** BEGIN **
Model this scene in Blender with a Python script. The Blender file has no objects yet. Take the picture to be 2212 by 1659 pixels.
** END **
** BEGIN **
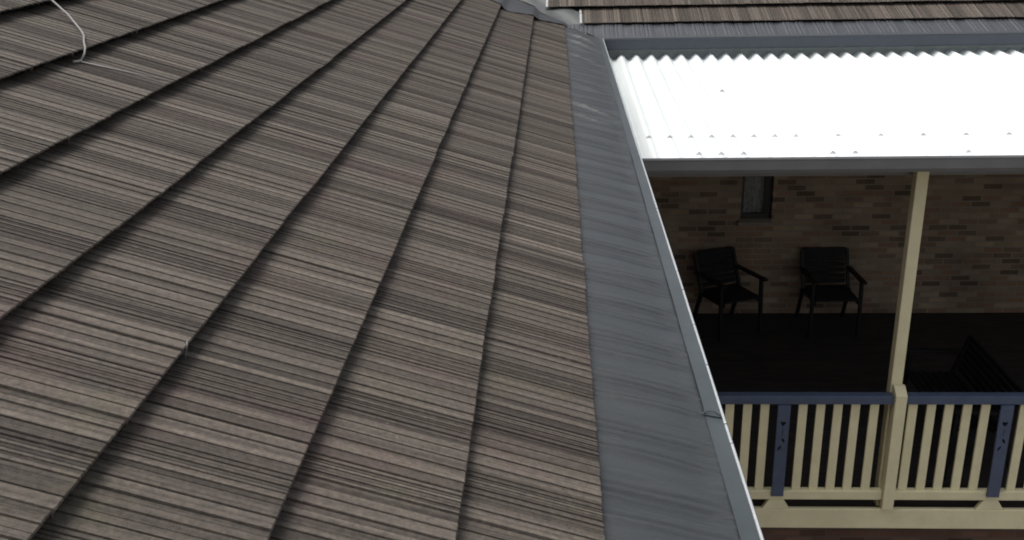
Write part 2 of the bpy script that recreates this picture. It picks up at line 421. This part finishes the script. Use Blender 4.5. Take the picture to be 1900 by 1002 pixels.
** END **
** BEGIN **
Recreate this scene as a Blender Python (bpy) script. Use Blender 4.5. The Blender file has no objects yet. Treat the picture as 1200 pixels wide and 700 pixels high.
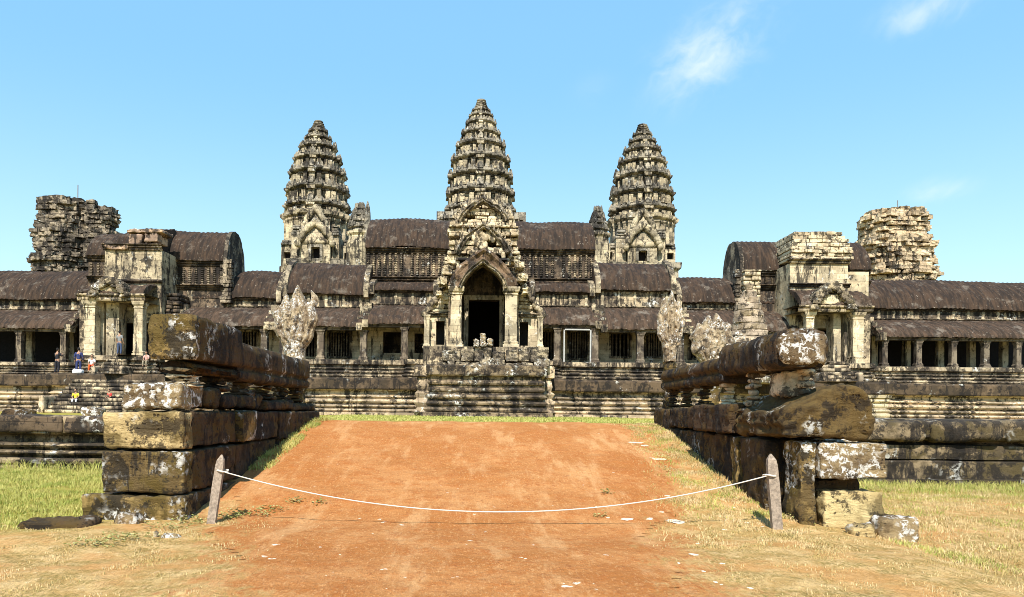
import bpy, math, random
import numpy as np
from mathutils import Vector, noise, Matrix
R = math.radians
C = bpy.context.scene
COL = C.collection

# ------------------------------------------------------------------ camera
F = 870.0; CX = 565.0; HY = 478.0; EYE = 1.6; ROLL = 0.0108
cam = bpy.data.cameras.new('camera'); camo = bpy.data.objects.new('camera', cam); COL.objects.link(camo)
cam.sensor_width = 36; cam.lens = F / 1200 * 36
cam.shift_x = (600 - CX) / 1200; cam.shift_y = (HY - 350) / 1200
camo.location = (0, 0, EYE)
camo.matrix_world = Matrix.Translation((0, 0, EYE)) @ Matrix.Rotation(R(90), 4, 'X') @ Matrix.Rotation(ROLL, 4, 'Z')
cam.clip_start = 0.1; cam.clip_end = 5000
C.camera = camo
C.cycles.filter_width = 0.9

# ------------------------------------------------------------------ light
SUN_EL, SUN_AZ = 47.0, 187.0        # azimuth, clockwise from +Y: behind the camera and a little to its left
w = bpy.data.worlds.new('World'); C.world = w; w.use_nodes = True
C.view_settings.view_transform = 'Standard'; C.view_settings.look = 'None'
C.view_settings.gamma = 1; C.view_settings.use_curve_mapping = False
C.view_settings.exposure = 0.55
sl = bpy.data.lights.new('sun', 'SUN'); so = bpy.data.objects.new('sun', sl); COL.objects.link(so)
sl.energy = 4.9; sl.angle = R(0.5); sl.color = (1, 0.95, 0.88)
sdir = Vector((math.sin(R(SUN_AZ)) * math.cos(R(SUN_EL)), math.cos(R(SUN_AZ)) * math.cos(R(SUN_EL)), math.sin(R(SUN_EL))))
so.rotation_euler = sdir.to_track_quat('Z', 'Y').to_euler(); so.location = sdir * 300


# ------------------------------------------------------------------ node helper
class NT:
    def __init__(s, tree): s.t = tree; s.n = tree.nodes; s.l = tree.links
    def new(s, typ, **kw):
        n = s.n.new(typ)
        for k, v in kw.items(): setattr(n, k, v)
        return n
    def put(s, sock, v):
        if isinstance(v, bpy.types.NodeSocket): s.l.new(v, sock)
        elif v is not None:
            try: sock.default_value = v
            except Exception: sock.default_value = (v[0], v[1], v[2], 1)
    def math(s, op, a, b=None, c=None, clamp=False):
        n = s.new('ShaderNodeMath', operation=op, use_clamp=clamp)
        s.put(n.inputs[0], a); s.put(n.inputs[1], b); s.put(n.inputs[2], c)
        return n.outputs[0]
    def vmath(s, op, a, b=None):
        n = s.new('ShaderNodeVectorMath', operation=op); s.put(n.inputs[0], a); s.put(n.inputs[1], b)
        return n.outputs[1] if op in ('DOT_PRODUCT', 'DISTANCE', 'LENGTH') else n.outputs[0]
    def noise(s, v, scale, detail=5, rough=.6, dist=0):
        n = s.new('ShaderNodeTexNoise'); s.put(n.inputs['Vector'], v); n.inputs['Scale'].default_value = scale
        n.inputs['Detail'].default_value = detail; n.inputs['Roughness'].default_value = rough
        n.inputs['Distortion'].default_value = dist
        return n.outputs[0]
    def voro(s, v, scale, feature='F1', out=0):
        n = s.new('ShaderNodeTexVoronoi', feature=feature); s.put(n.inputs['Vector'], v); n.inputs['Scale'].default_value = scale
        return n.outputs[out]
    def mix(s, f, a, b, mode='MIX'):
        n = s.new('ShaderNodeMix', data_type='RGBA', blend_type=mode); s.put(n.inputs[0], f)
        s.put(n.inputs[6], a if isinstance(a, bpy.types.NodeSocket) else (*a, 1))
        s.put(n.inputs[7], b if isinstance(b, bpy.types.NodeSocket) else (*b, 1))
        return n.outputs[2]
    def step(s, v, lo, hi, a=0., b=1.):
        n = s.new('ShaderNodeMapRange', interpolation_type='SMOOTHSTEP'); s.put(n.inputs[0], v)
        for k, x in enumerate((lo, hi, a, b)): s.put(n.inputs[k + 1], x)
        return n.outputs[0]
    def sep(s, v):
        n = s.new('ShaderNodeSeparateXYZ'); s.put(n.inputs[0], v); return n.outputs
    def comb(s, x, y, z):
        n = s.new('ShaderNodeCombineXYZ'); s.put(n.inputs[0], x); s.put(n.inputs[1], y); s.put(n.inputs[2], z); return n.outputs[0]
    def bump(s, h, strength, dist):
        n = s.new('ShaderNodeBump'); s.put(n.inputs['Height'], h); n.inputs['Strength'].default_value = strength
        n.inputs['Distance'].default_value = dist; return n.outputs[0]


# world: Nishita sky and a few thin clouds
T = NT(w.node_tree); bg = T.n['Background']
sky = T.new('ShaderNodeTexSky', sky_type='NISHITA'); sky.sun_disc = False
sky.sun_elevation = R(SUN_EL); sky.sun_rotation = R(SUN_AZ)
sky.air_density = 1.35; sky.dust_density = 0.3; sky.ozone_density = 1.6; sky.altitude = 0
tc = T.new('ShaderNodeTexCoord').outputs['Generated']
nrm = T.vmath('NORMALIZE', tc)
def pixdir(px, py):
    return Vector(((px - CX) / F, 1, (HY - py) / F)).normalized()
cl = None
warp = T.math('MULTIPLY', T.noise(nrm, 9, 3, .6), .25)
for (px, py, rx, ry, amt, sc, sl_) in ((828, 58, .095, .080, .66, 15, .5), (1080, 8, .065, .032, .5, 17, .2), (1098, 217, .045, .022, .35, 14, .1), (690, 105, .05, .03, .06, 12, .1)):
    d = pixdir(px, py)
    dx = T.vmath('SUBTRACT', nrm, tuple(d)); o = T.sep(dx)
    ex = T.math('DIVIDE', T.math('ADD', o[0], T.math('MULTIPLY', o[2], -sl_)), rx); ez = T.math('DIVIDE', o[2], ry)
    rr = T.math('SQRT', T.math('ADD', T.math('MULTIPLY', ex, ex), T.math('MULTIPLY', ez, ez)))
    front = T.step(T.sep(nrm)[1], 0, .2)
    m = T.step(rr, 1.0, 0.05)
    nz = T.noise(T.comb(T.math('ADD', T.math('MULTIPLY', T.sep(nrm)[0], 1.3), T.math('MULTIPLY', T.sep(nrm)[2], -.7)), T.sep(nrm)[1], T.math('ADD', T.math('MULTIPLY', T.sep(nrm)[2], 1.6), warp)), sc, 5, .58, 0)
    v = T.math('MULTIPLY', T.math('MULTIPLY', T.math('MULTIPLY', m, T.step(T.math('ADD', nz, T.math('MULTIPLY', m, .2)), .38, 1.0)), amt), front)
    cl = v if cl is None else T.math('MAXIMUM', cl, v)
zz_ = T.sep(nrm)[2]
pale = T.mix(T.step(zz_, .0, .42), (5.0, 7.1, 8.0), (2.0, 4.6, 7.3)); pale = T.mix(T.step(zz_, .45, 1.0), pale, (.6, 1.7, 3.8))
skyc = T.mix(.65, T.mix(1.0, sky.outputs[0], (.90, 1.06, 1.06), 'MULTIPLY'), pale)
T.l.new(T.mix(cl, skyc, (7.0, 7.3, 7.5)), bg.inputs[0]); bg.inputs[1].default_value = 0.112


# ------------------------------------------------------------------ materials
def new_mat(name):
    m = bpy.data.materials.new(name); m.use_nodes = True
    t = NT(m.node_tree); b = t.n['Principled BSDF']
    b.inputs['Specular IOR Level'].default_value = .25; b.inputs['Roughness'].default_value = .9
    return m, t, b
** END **
- PROBLEM DETAILS
Look above for the line with "Recreate this scene", then print it and each line after it down to and including the line with "COL = C.collection". Leave out the pictures and keep the wording exact.

- TASK RESPONSE
Recreate this scene as a Blender Python (bpy) script. Use Blender 4.5. The Blender file has no objects yet. Treat the picture as 1200 pixels wide and 700 pixels high.
import bpy, math, random
import numpy as np
from mathutils import Vector, noise, Matrix
R = math.radians
C = bpy.context.scene
COL = C.collection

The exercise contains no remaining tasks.